With Gaza War, Movement to Boycott Israel Gains Momentum in Europe

From The New York Times:

The war in Gaza and its aftermath have inflamed opinion in Europe and, experts and analysts say, are likely to increase support for the movement to boycott, disinvest from and sanction Israel, known as BDS.

“We entered this war in Gaza with the perception that the Israeli government is not interested in reaching peace with the Palestinians,” said Meir Javedanfar, an Israeli analyst at the Interdisciplinary Center Herzliya, a private university. “Now, after the casualties and the destruction, I’m very worried about the impact this could have on Israel. It could make it very easy for the BDS campaign to isolate Israel and call for more boycotts.”

Instead, the Europeans are drawing a legal distinction between Israel within its 1967 boundaries and Israeli towns and settlements that are beyond them in occupied land. Brussels regards all Israelis living beyond the 1967 lines, including those in East Jerusalem, as settlers living in illegal communities whose status can be regulated only through a negotiated peace agreement with the Palestinians.

In matters such as scientific cooperation, funding for research, import duties and labeling requirements, Brussels has sought a strong relationship with pre-1967 Israel, while demanding a different status for institutions and products from beyond the Green Line, the armistice lines that ended the 1967 fighting but did not fix borders or create a Palestinian state.
 
“Our relationship with Israel is close and one of the best we have in the region, but only with Israel in its 1967 lines unless there is a peace agreement,” said a senior European Union official who spoke on the condition of anonymity in keeping with diplomatic protocol. “We are clear, however, that what came under Israeli control in 1967 is not a part of Israel, so the settlements are illegal under international law and not helpful in the peace process.”
 
To that end, the European Union has demanded that all products produced by Israelis beyond the 1967 lines be labeled differently, and they are excluded from the duty-free trade agreement the bloc has with Israel proper.

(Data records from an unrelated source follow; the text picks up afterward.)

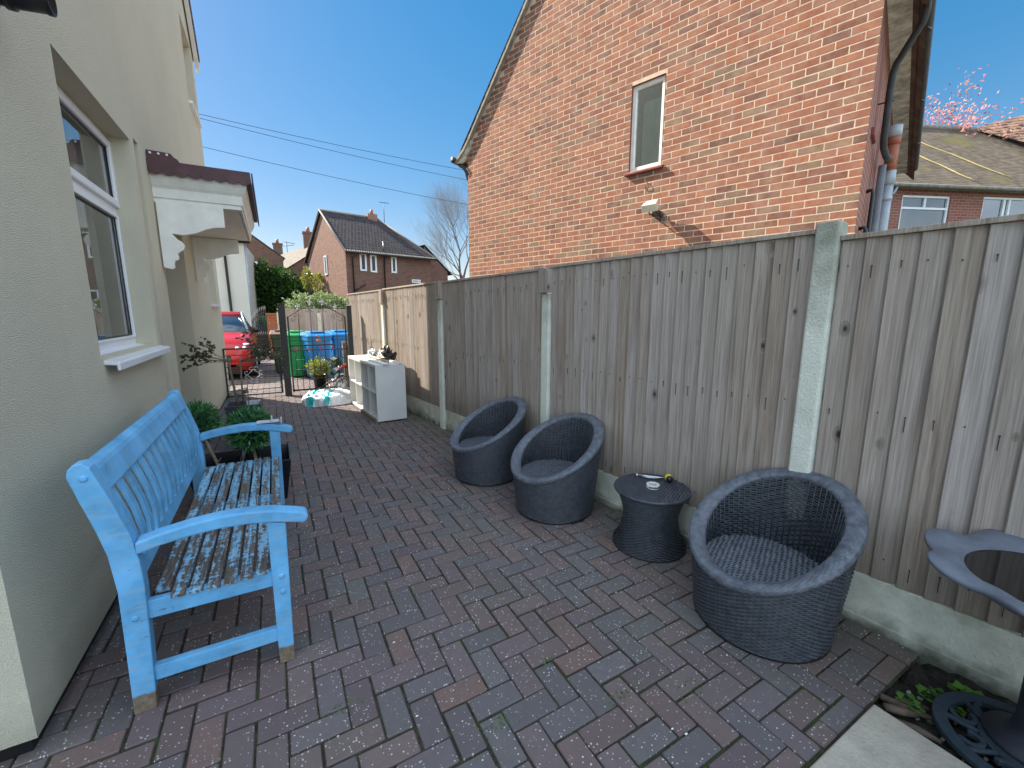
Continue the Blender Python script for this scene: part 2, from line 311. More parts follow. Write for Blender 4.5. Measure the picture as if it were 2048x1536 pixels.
M = dict(
    cream=render_mat('cream_render', (.76, .70, .545)),
    white_render=render_mat('white_render', (.74, .71, .62), amt=.2),
    fence=wood_fence_mat(), post=post_mat(), gravel=concrete_mat('gravel_board_concrete', (.70, .70, .58)),
    slab=concrete_mat('paving_slab_concrete', (.46, .41, .34), moss=False),
    paver=paver_mat(), brickgeo=col_mat('gable_brick', dark=(.10, .055, .045)),
    brick=brick_mat('brick_wall'),
    brick_dark=brick_mat('brick_wall_dark', [(0, (.09, .045, .04)), (.5, (.20, .085, .06)), (1, (.15, .075, .055))], (.26, .2, .16)),
    brick_red=brick_mat('brick_wall_red', [(0, (.24, .075, .055)), (.5, (.33, .10, .07)), (1, (.28, .11, .085))], (.36, .27, .22)),
    brick_orange=brick_mat('brick_pillar', [(0, (.30, .09, .03)), (.5, (.42, .14, .05)), (1, (.34, .12, .06))], (.3, .2, .14)),
    frame=peel_mat('blue_paint', .60, .66, foot=True), rail=peel_mat('worn_blue_paint', .62, .68, stretch=(60, 5, 60)),
    seat=peel_mat('peeling_blue_paint', .47, .52, blue=(.19, .42, .60), stretch=(60, 5, 60)),
    wicker=wicker_mat(), wicker_rim=wicker_mat(1.9, 'wicker_sheen_tint'),  # rim sheen painted in as a lighter wicker colour
    wicker_in=simple('wicker_lining', (.008, .009, .012), .8),
    glass=glass_mat('window_glass'), glass2=glass_mat('far_window_glass', (.8, .85, .85), .12),
    upvc=simple('white_upvc', (.78, .79, .82), .3, .06, 3, .0), 
    wpaint=simple('white_painted_timber', (.80, .78, .72), .5, .12, 8, .1),
    curtain=simple('grey_curtain', (.50, .49, .44), .9, .2, 4), net=simple('net_curtain', (.55, .62, .58), .9, .2, 5),
    dark=simple('dark_interior', (.03, .028, .025), .9), room=simple('room_interior', (.16, .15, .13), .9),
    black=simple('black_plastic', (.012, .012, .014), .35, .3, 9), iron=simple('black_iron', (.022, .02, .02), .5, .5, 20, .3),
    gutter=simple('dark_gutter', (.035, .035, .035), .6, .5, 6), greypipe=simple('grey_pipe', (.34, .38, .42), .45, .2, 8),
    redpipe=simple('terracotta_pipe', (.35, .10, .05), .6, .3), redpaint=simple('red_painted_sill', (.22, .045, .035), .6, .3, 12),
    maroon=simple('maroon_tile', (.085, .030, .035), .5, .35, 14),
    mastic=simple('soffit_board', (.66, .62, .48), .9, .6, 7, .4, .01, 20),
    verge=simple('weathered_verge', (.27, .24, .2), .9, .4, 12),
    tile_main=tile_mat('main_roof_tile', (.12, .085, .065), (.2, .15, .11)),
    tile_far=tile_mat('dark_pantile', (.03, .027, .032), (.06, .045, .045), w=.2, h=.3, ribs=True),
    tile_grey=tile_mat('grey_roof_tile', (.12, .10, .085), (.19, .16, .13), w=.25, h=.28),
    tile_moss=tile_mat('mossy_plain_tile', (.11, .085, .06), (.19, .14, .10), w=.17, h=.11, moss=(.16, .14, .03)),
    tile_red=tile_mat('brown_plain_tile', (.20, .12, .085), (.30, .19, .14), w=.17, h=.11),
    lead=simple('grey_lead', (.16, .17, .19), .6), soil=simple('dark_soil', (.022, .017, .012), .95, .7, 35, .9, .02, 40),
    asphalt=simple('asphalt', (.09, .088, .085), .9, .25, 3, .4, .006, 120), pave=simple('pale_pavement', (.38, .36, .32), .9, .2, 3),
    grass=simple('grass_ground', (.07, .10, .03), .95, .5, 2), bark=simple('tree_bark', (.13, .10, .075), .9, .4, 10, .5, .01, 30),
    white_lam=simple('white_laminate', (.74, .74, .72), .45, .06, 4, .0), wood_pole=simple('pale_timber', (.50, .38, .24), .7, .3, 9, stretch=(1, 1, 1)),
    stick=simple('driftwood_stick', (.26, .2, .14), .9, .4, 25, .4), trough=simple('glossy_black_planter', (.010, .011, .018), .28, .4, 8),
    slatplanter=simple('dark_grey_planter', (.045, .05, .06), .5, .3, 10),
    clearbag=simple('clear_plastic_bag', (.5, .53, .56), .25, .3, 30, .8, .02, 18),
    yellow=simple('yellow_plastic', (.75, .55, .05), .4), red=simple('red_plastic', (.55, .03, .03), .35), teal=simple('teal_print', (.0, .42, .45), .5),
    steel=simple('bright_steel', (.55, .57, .6), .3, .2, 10, metal=1), silver=simple('silver_paint', (.6, .6, .62), .4, .2, 20, metal=.4),
    bin_green=simple('green_bin_plastic', (.01, .28, .09), .45, .2, 5), bin_blue=simple('blue_bin_plastic', (.01, .20, .52), .42, .2, 5),
    bin_dgreen=simple('dark_green_bin_plastic', (.02, .045, .025), .5), bin_brown=simple('brown_bin_plastic', (.10, .06, .045), .55),
    carred=simple('red_car_paint', (.42, .018, .018), .16, .12, 2, 0), rubber=simple('tyre_rubber', (.02, .02, .02), .8),
    chrome=simple('chrome', (.8, .8, .82), .08, .02, 2, 0, metal=1), carglass=simple('tinted_car_glass', (.03, .05, .08), .05, .2, 2, 0, spec=1),
    lampglass=simple('headlamp_lens', (.65, .68, .7), .08, .1, 3, 0, spec=1), greenpaint=simple('dark_green_railing', (.012, .06, .035), .5),
    slate=simple('slate_blue_resin', (.135, .15, .185), .7, .25, 14, .2), darkcol=simple('black_column_resin', (.02, .022, .035), .55, .4, 10),
    mat_iron=simple('dark_blue_cast_plate', (.02, .035, .05), .8, .3, 40, .4), orange=simple('orange_ornament', (.6, .14, .03), .5),
    stone=simple('rubble_stone', (.26, .23, .19), .9, .5, 12, .8, .02, 20), roofwhite=simple('white_bargeboard', (.7, .7, .68), .6, .12),
    tape=simple('white_tape', (.72, .71, .66), .5, .1), dkspeck=simple('printed_ink', (.05, .05, .06), .6), skypaper=simple('white_label_card', (.6, .62, .68), .6),
    lamp=simple('cream_lamp_housing', (.62, .57, .46), .5, .15, 12), wire=simple('black_cable', (.02, .02, .022), .6), ply=simple('grey_felt', (.17, .18, .2), .9),
    brickdust=simple('mortar_backing', (.60, .46, .33), .95, .22, 12, .5, .006, 90),
)
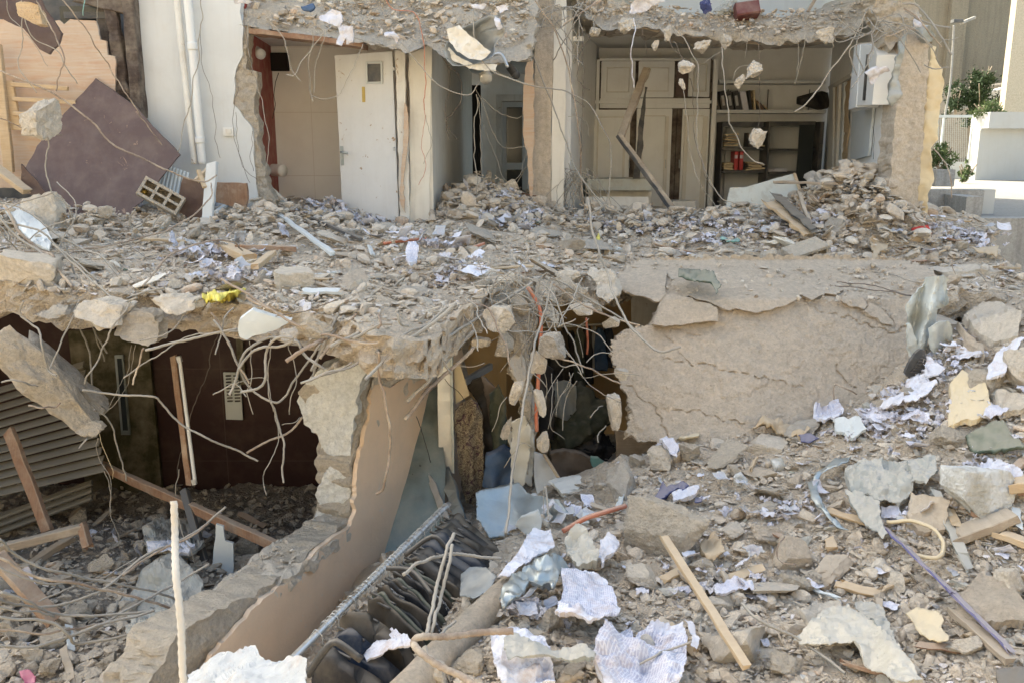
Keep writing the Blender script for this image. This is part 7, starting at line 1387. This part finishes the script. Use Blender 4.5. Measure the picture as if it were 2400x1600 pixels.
spray(1330, 20, 10.3, 14, .5, .007, g, "curled bar end beside the top of the central column", "curled bars at the top of the central column", 4, .2, 1.6, "rebar", "rebar")
spray(2070, 60, 9.1, 16, .5, .007, g, "curled bar end around the head of the corner column", "curled bars at the head of the corner column", 5, .2, 2.2, "rebar", "rebar")
spray(70, 590, 6.4, 16, .8, .008, g, "bar end in the tangle at the left of the upper floor", "bars tangled at the left of the upper floor", 6, .3, 2.4, "rebar", "rebar")
spray(1330, 870, 6.0, 10, .4, .004, g, "thin bar end hanging before the dark clothes", "thin bars before the dark clothes", 7, .6, 2.0, "rebar", "rebar")

# ------------------------------------------------------------------ rubble: countable chunks, papers, splinters, then the fine stuff
PAL = 1.17 * np.array([(.47, .40, .325), (.52, .445, .365), (.42, .36, .295), (.56, .495, .415), (.45, .41, .36), (.38, .36, .33), (.6, .555, .49), (.33, .27, .215), (.48, .36, .27)])
PW = np.array([.22, .2, .15, .12, .1, .07, .07, .04, .03])
LAND = []
def visible_pts(n, r, box, h, lift=0.0, far=13.5, near=2.4, ok=None):
    """terrain points spread evenly over the picture region, so that detail is where it can be seen"""
    x0, y0, x1, y1 = box; P = HIT(x0 + r.random(n) * (x1 - x0), y0 + r.random(n) * (y1 - y0), h, near=near, far=far)
    k = HIT.ok.copy()
    if ok is not None: k &= ok(P)
    return P[k]
def inpolyXY(poly): return lambda P: inpoly(P[:, 0], P[:, 1], poly)
okA = lambda P: inpoly(P[:, 0], P[:, 1], polyA) & (P[:, 1] < 12.4)
okC = lambda P: inpoly(P[:, 0], P[:, 1], polyC)
okD = lambda P: inpoly(P[:, 0], P[:, 1], polyD)
def scene_poly(n, r, poly, h, dens=None):
    xs = np.array(poly); lo, hi = xs.min(0), xs.max(0); X = lo[0] + r.random(n * 2) * (hi[0] - lo[0]); Y = lo[1] + r.random(n * 2) * (hi[1] - lo[1])
    m = inpoly(X, Y, poly); X, Y = X[m][:n], Y[m][:n]; return np.stack([X, Y, h(X, Y)], -1)
def stuff(name, P, r, s0, s1, mat, label, lod=1, flat=.5, pal=PAL, pw=PW, sink=.25, powr=2.2, shard=.62):
    n = len(P); s = s0 * (1 - r.random(n)) ** (-1 / powr); s = np.minimum(s, s1)
    asp = np.stack([1 + .5 * r.random(n), .55 + .4 * r.random(n), np.where(r.random(n) < shard, .12 + .15 * r.random(n), .45 + .4 * r.random(n))], -1)
    V, Fs = rocks(n, r, lod, 5, r.random(n) * .8, asp)
    R = rand_rot(r, n, flat); V = np.einsum('nij,nkj->nki', R, V) * (s * .5)[:, None, None]
    V = V + (P + np.array((0, 0, 1.0)) * (s * (.5 - sink) * asp[:, 2])[:, None])[:, None, :]
    nv = V.shape[1]; c = pal[r.choice(len(pal), n, p=pw / pw.sum())] * r.uniform(.82, 1.15, (n, 1))
    T = np.repeat(c[:, None], nv, 1).reshape(-1, 3)
    Fa = (Fs[None] + (np.arange(n) * nv)[:, None, None]).reshape(-1, 3)
    return mk(name, V.reshape(-1, 3), Fa, mat, label=label, kind="stuff", tint=T)
r = np.random.default_rng(77)
def jit(P, a): return P + np.stack([r.normal(size=len(P)) * a, r.normal(size=len(P)) * a, 0 * P[:, 0]], -1)
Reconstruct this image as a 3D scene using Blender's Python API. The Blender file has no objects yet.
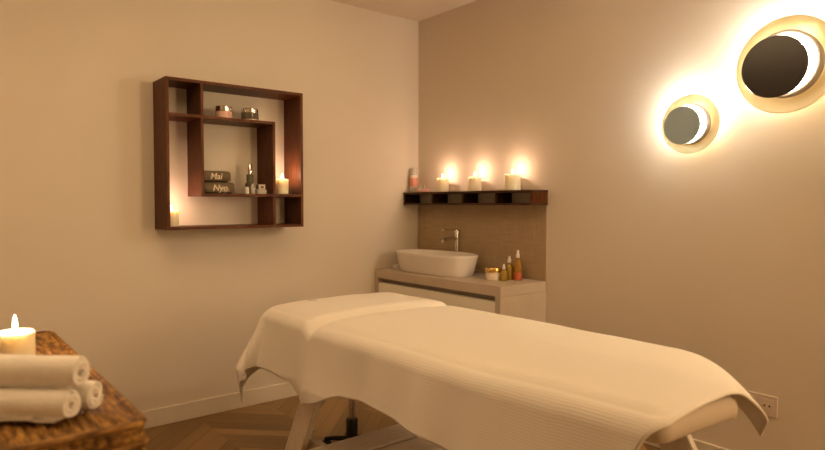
import bpy, bmesh, math, random
from math import sin, cos, pi, radians, exp, sqrt, floor
from mathutils import Vector, Matrix, noise
random.seed(4)

# ------------------------------------------------------------------ camera, world, exposure, large lights
scene = bpy.context.scene
C = scene.collection
F_PX = 611.5
YAW, PITCH = radians(50.93), radians(2.02)
cam_d = bpy.data.cameras.new('camera')
cam = bpy.data.objects.new('camera', cam_d)
C.objects.link(cam)
cam.location = (-2.9324, -3.5419, 1.2488)
fw = Vector((cos(PITCH) * cos(YAW), cos(PITCH) * sin(YAW), -sin(PITCH)))
cam.rotation_euler = fw.to_track_quat('-Z', 'Y').to_euler()
cam_d.sensor_fit = 'HORIZONTAL'
cam_d.sensor_width = 36
cam_d.lens = F_PX * 36 / 825
cam_d.clip_start = 0.02
cam_d.dof.use_dof = True
cam_d.dof.focus_distance = 2.9
cam_d.dof.aperture_fstop = 2.6
scene.camera = cam

w = bpy.data.worlds.new('world'); scene.world = w
w.use_nodes = True
w.node_tree.nodes['Background'].inputs[0].default_value = (1.0, 0.62, 0.33, 1)
w.node_tree.nodes['Background'].inputs[1].default_value = 0.02

vs = scene.view_settings
vs.view_transform = 'Standard'; vs.look = 'None'; vs.gamma = 1; vs.use_curve_mapping = False
vs.exposure = 0.0

WARM = (1.0, 0.68, 0.365)
LAMPC = (1.0, 0.985, 0.94)
CANDLE = (1.0, 0.62, 0.43)

def area_light(name, loc, target, sx, sy, power, col):
    l = bpy.data.lights.new(name, 'AREA'); l.shape = 'RECTANGLE'; l.size = sx; l.size_y = sy
    l.energy = power; l.color = col
    o = bpy.data.objects.new(name, l); C.objects.link(o); o.location = loc
    o.rotation_euler = (Vector(target) - Vector(loc)).to_track_quat('-Z', 'Y').to_euler()
    return o
# dimmed ceiling lighting out of view, then an added fill from behind the camera
area_light('ceiling_light', (-2.45, -1.85, 2.57), (-2.45, -1.85, 0), 1.6, 1.6, 23, WARM)
area_light('left_wall_fill', (-0.24, -5.45, 1.7), (-2.4, 0, 1.7), 0.35, 1.7, 44, WARM)  # added fill to brighten the left wall, no doorway stands here

H = 2.6

# ------------------------------------------------------------------ materials
def mat(name, col, rough=0.6, metal=0.0, bump=0.0, bscale=60.0, var=0.0, vscale=8.0, spec=None, trans=0.0, sss=0.0,
        emit=None, estr=0.0, stretch=None, col2=None, alpha=None):
    m = bpy.data.materials.new(name); m.use_nodes = True
    nt = m.node_tree; N = nt.nodes; L = nt.links
    b = N['Principled BSDF']
    b.inputs['Base Color'].default_value = (*col, 1)
    b.inputs['Roughness'].default_value = rough
    b.inputs['Metallic'].default_value = metal
    if spec is not None: b.inputs['Specular IOR Level'].default_value = spec
    if trans: b.inputs['Transmission Weight'].default_value = trans
    if sss:
        b.inputs['Subsurface Weight'].default_value = sss
        b.inputs['Subsurface Radius'].default_value = (0.018, 0.018, 0.018)
        b.inputs['Subsurface Scale'].default_value = 1.0
    if emit:
        b.inputs['Emission Color'].default_value = (*emit, 1); b.inputs['Emission Strength'].default_value = estr
    tc = N.new('ShaderNodeTexCoord'); mp = N.new('ShaderNodeMapping')
    L.new(tc.outputs['Object'], mp.inputs[0])
    if stretch: mp.inputs['Scale'].default_value = stretch
    if var or col2:
        n = N.new('ShaderNodeTexNoise'); n.inputs['Scale'].default_value = vscale; n.inputs['Detail'].default_value = 5
        L.new(mp.outputs[0], n.inputs['Vector'])
        r = N.new('ShaderNodeValToRGB')
        c2 = col2 if col2 else tuple(max(0, c * (1 - var)) for c in col)
        r.color_ramp.elements[0].position = 0.3; r.color_ramp.elements[1].position = 0.7
        r.color_ramp.elements[0].color = (*c2, 1)
        r.color_ramp.elements[1].color = (*(tuple(min(1, c * (1 + var)) for c in col)), 1)
        L.new(n.outputs['Fac'], r.inputs[0]); L.new(r.outputs[0], b.inputs['Base Color'])
    if bump:
        n2 = N.new('ShaderNodeTexNoise'); n2.inputs['Scale'].default_value = bscale; n2.inputs['Detail'].default_value = 4
        L.new(mp.outputs[0], n2.inputs['Vector'])
        bp = N.new('ShaderNodeBump'); bp.inputs['Strength'].default_value = bump; bp.inputs['Distance'].default_value = 0.01
        L.new(n2.outputs['Fac'], bp.inputs['Height']); L.new(bp.outputs[0], b.inputs['Normal'])
    return m

M = {}
M['wall'] = mat('wall_paint', (0.74, 0.66, 0.545), 0.85, bump=0.05, bscale=40, var=0.02, vscale=2)
M['ceiling'] = mat('ceiling_paint', (0.82, 0.715, 0.58), 0.9, bump=0.03)
M['trim'] = mat('trim_paint', (0.76, 0.685, 0.57), 0.45, var=0.02)
M['walnut'] = mat('dark_walnut', (0.14, 0.042, 0.008), 0.42, spec=0.18, col2=(0.062, 0.015, 0.003), vscale=9, stretch=(9, 9, 1), bump=0.08, bscale=30)
M['walnut_h'] = mat('dark_walnut_horizontal', (0.14, 0.042, 0.008), 0.42, spec=0.18, col2=(0.062, 0.015, 0.003), vscale=9, stretch=(1, 9, 9), bump=0.08, bscale=30)
M['dark_rib'] = mat('dark_walnut_ribs', (0.055, 0.022, 0.008), 0.45, spec=0.2, col2=(0.03, 0.011, 0.004), vscale=9, stretch=(9, 9, 1))
M['walnut_y'] = mat('dark_walnut_lengthwise', (0.085, 0.036, 0.014), 0.45, spec=0.2, col2=(0.038, 0.015, 0.006), vscale=9, stretch=(9, 1, 9), bump=0.08, bscale=30)
M['wax'] = mat('candle_wax', (0.95, 0.85, 0.64), 0.5, sss=0.8, var=0.03, vscale=12)
M['wick'] = mat('charred_wick', (0.03, 0.02, 0.015), 0.9)
M['flame'] = mat('candle_flame', (1, 0.8, 0.5), 0.5, emit=(1.0, 0.70, 0.36), estr=28)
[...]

Goods from settlements are imported, but under different labels and tariffs. “There is no question of a boycott,” the European official said.
 
While some Israeli companies label goods produced in the West Bank as Israeli, the Europeans have tried to crack down, insisting that permits have a physical address attached and not simply an Israeli post office box. Goods can be labeled “West Bank” or as coming from a particular place, but cannot say “Made in Israel.”
 
The European Union has gone considerably further than the United States, declaring that Israeli settlements over the Green Line are “illegal” under international law; the United States simply calls them “illegitimate” and “obstacles to peace.”
 
Israel says its settlement activity is consistent with international law, although it accepts that some settlements are built illegally on privately owned Palestinian land and says that all will be resolved as part of a final deal with the Palestinians.
 
The United States also has no regulations requiring separate labeling of products from Israeli-occupied land.
 
During the period around the Oslo Accords, in the early 1990s, when peace seemed close and economic cooperation between Israel and the new, interim Palestinian Authority was considered an important part of a future relationship built on mutual dependency and confidence, factories in occupied territory were praised.
 
With the failure of Oslo to produce a Palestinian state, the tone has changed, and companies once seen by many as in the forefront of economic cooperation are now being seen by some as colonial occupiers undermining a future Palestinian state.
But the interconnection of Israel with the settlements is difficult to untie — every major Israeli bank has a branch in the settlements.